Anyway, back to the cars. The Chrysler is rated for 20 city / 31 highway mpg. I figured out the reset button once I got on the highway, so I managed to get 32 mpg (indicated) on the remarkably traffic-free Saturday morning drive. Once I got caught up in Boston traffic, using Google's truly impressive routing skills to follow one obscure side street into the next whilst cutting from Quincy to Braintree (kids: don't try this at home), my indicated mileage dropped, bringing me in at 22 mpg combined. Still, not a bad performance. The Nissan, though, was stunning in the mileage department. LA traffic being what it is, there's no such thing as freeway driving. It's all about "combined" driving, and my final tally was 33.8 mpg (indicated), splitting the difference between the 30 city / 39 highway rating. (Overall, I'd say that I put both cars through similar drives, so the mileage difference here is representative of what happens with bigger engines in heavier cars: roughly 600 pounds different.)
But CVTs! They bore us! There is much mileage to be gained when you can place the engine at whatever RPM you want. Want to go fast? High RPM. Want to save gas? Low RPM. This is great if you care about efficiency, but it's a nightmare if you're used to using engine noise as a proxy for looking at the speedometer. If you put your foot down just a little bit, the car might well be accelerating, but the engine noise is holding constant. You just never know, so your best bet is to set the cruise control and forget trying to enjoy your drive. The Nissan, trying to squeeze all the juice out of its tiny, is correspondingly very simple. The engine's RPM is a direct function of the angle of your foot on the pedal. Floor it and the RPMs go up and stay there. Lift and they go down. The tachometer, and corresponding engine noise, is a direct measure of where your foot happens to be. So again, it's not helpful, it's as boring as a lecture about how CVT transmissions can optimize engine power output and improve mileage, but at least it's honest. What about the Chrysler? Despite having a bit of traditional engine rev and gear changing, it's equally dull. You can option up for a big V6 (and, presumably, big torque steer), but you'll have no fun with a base Chrysler 200.

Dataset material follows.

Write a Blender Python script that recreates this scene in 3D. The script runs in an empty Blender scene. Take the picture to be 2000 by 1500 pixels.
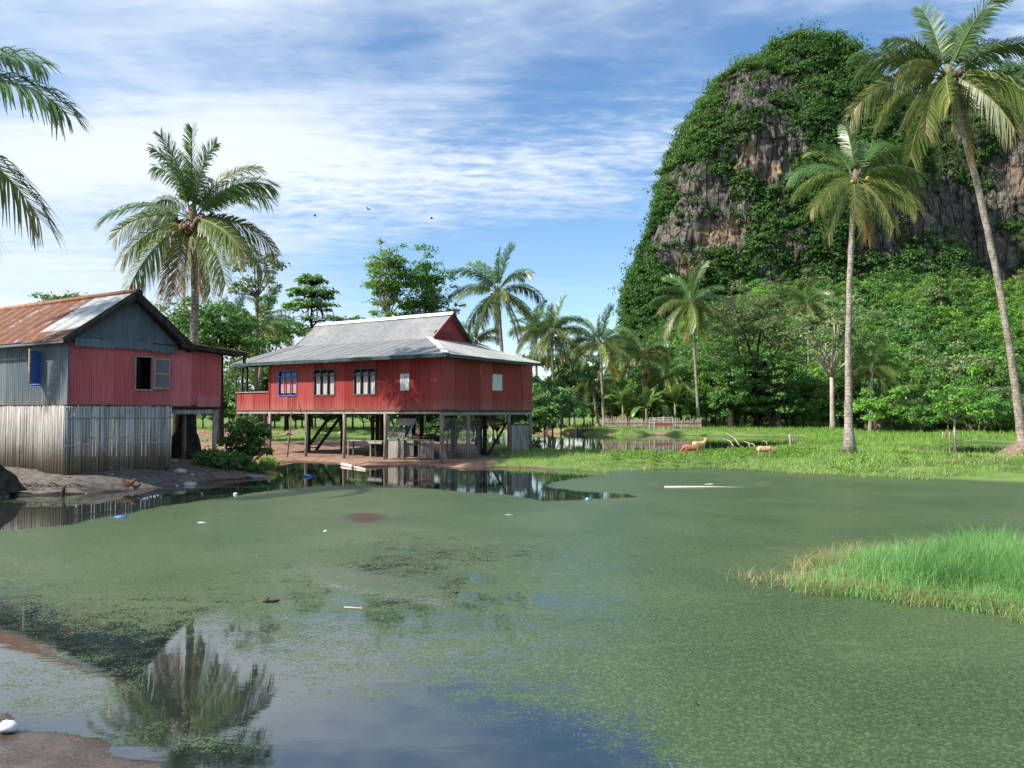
import bpy, math, random
import numpy as np
from mathutils import Vector

SC = bpy.context.scene
COL = SC.collection
R = math.radians

# ------------------------------------------------------------------ camera
F = 1500.0                      # focal length in pixels of the 2000x1500 photograph
HOR = 804.0
CZ = 2.3
TILT = math.atan((HOR - 750.0) / F)
cam = bpy.data.cameras.new("camera")
cam.sensor_width = 36.0
cam.lens = 36.0 * F / 2000.0
cam.clip_start = 0.05
cam.clip_end = 5000.0
camo = bpy.data.objects.new("camera", cam)
camo.location = (0, 0, CZ)
camo.rotation_euler = (math.pi / 2 + TILT, 0, 0)
COL.objects.link(camo)
SC.camera = camo

# ------------------------------------------------------------------ light
SUN_EL = R(41.0)
SUN_DIR = Vector((-0.945 * math.cos(SUN_EL), -0.327 * math.cos(SUN_EL), math.sin(SUN_EL)))   # towards the sun
sun = bpy.data.lights.new("sun", 'SUN')
sun.energy = 5.0
sun.angle = R(0.6)
sun.color = (1.0, 0.94, 0.84)
suno = bpy.data.objects.new("sun", sun)
suno.rotation_euler = SUN_DIR.to_track_quat('Z', 'Y').to_euler()
suno.location = (-40, -20, 60)
COL.objects.link(suno)

SC.view_settings.view_transform = 'Standard'
SC.view_settings.look = 'None'
SC.view_settings.gamma = 1.0
SC.view_settings.exposure = 0.74
SC.view_settings.use_curve_mapping = False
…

Recommendations: if you're trying to get a cheap car, get the cheaper Nissan Senta with the 6-speed manual. You can at least pretend you're not driving a cheap econobox, and you won't care that you're getting 10% worse gas mileage. On the other hand, the Chrysler 200, for the extra few bucks, gives you something resembling a luxury car experience. Sure, the drivetrain is nothing more than a high-achieving econobox, but the rest of the car is a step up. The quiet ride, all by itself, would make the Chrysler 200 a much better car if you spent a lot of time doing your daily soul sucking commute. When the 2nd-generation Fiat-enhanced version comes out next year, with a base price of $21,700, I expect it to be a very competitive car. Not only will it have more gear ratios (9 speeds!) and better mileage (36 mpg freeway!), but it will also be decidedly not ugly. It might even have some excitement. Maybe.